CONFIDENTIEL
En redressement judiciaire depuis le 1er juin 2012, le Groupe Doux suscite bien des convoitises. Les administrateurs judiciaires ont reçu sept offres de reprise dont «cinq des sept [sont] minables» d’après le délégué CFDT de l’entreprise, Jean-Luc Guillart. La plupart sont très faibles financièrement, et ne reprennent qu'une petite partie du personnel de Doux, sur un total de 3 400 salariés.
Dans le lot, l’offre de Tilly-Sabco, dirigé par Daniel Sauvaget, ferait l’objet d’un lobbying actif en sa faveur de la part des représentants de l’Etat, qui suivent le dossier sous la houlette d’Arnaud Montebourg, le ministre du redressement productif.
L’offre de Tilly-Sabco est pourtant l’une des plus surprenantes quand l’on sait que cette entreprise réalise 125 millions d’euros de chiffre d’affaires, alors que le Groupe Doux, qui pèse 1, 4 milliard d’euros de CA au total, (mais a accumulé 344 millions d’euros de dettes), réalise quatre fois plus de chiffre d'affaires que Tilly-Sabco sur la seule activité export.
Après un redressement judiciaire de 18 mois dont il est sorti en 2008, Tilly-Sabco est par ailleurs encore trés endetté. Ses créances gelées lors du redressement, et dont le montant est tenu strictement confidentiel, ont été étalées sur dix ans. Tilly-Sabco, redevenu rentable, dégage assez de marge pour la rembourser, mais en 2017, la dernière échéance du plan de remboursement de sa dette sera de.. 55 %.
Or, Tilly-Sabco, dans son dossier de reprise, propose de reprendre 588 salariés de Doux et de racheter 50 % de ses créances auprès des éleveurs de volaille, évaluées à 6 millions d’euros. Avec quel argent ? Les banques ne se bousculent pas pour financer les projets de croissance d'une entreprise avec un échéancier de remboursement de dettes, arrété par un tribunal, sur les bras. Le secret demeure bien gardé. Par ailleurs, Daniel Sauvaget, actionnaire à 100 % de Tilly-Sabco via sa holding S2A, était dans le passé directeur général délégué de la branche volailles d'Unicopa dont Tilly-Sabco était… une filiale. Or, Unicopa a été démantelée en 2010, laissant plusieurs centaines de salariés sur le carreau.

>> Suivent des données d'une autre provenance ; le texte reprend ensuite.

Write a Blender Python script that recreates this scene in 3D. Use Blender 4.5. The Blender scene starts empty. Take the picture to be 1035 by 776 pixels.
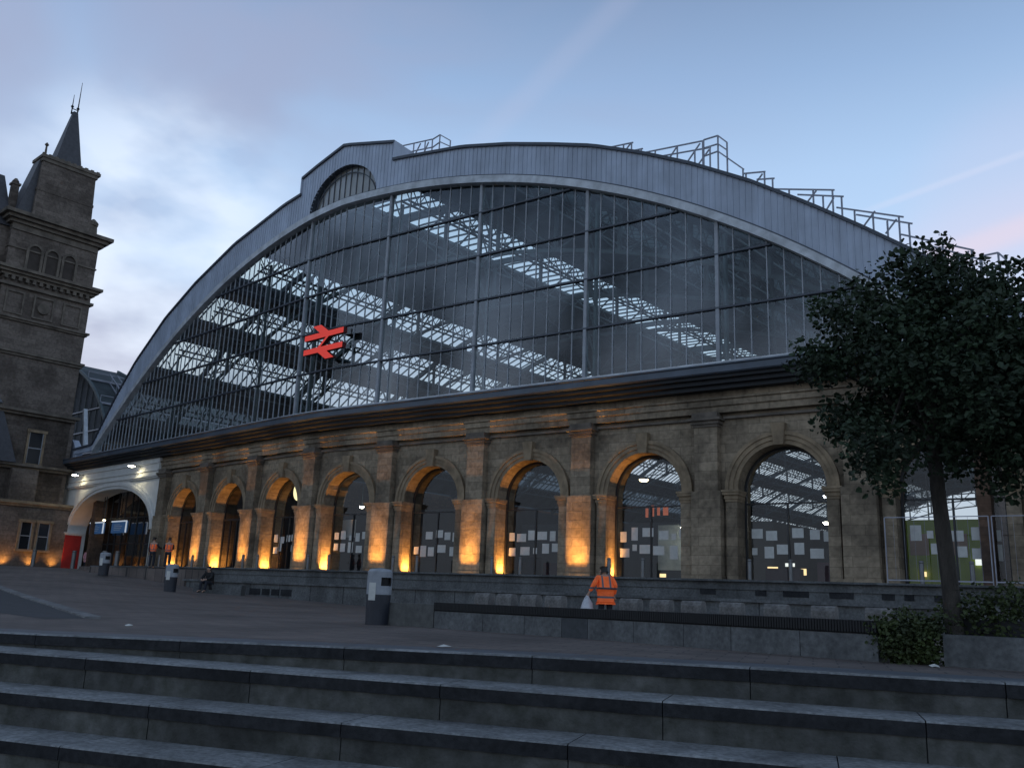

Les connaisseurs du dossier Doux se demandent donc comment une entreprise onze fois plus petite que Doux, qui sort de redressement judiciaire, et dont le dirigeant n’a pas pu sauver dans un passé très récent un autre des gros acteurs du secteur agro-alimentaire, pourrait endosser le costume du sauveur du leader français de la volaille... tout en créant au passage près de 3 000 chômeurs supplémentaires.
Pendant ce temps, la famille Doux, qui détient encore 80 % du capital de l’entreprise, travaille sur un plan de continuation qu’elle pourrait présenter d’ici une dizaine de jours, et qui porterait sur au moins les 2/3 du périmètre actuel de l’entreprise, limitant les risques de casse sociale.
Les activités export de Doux sont aujourd’hui évaluées à hauteur de 200 millions d’euros, et suscitent l’essentiel des propositions de reprise actuellement sur le bureau des administrateurs judiciaires. Le Tribunal de commerce de Quimper les examinera le 16 juillet prochain.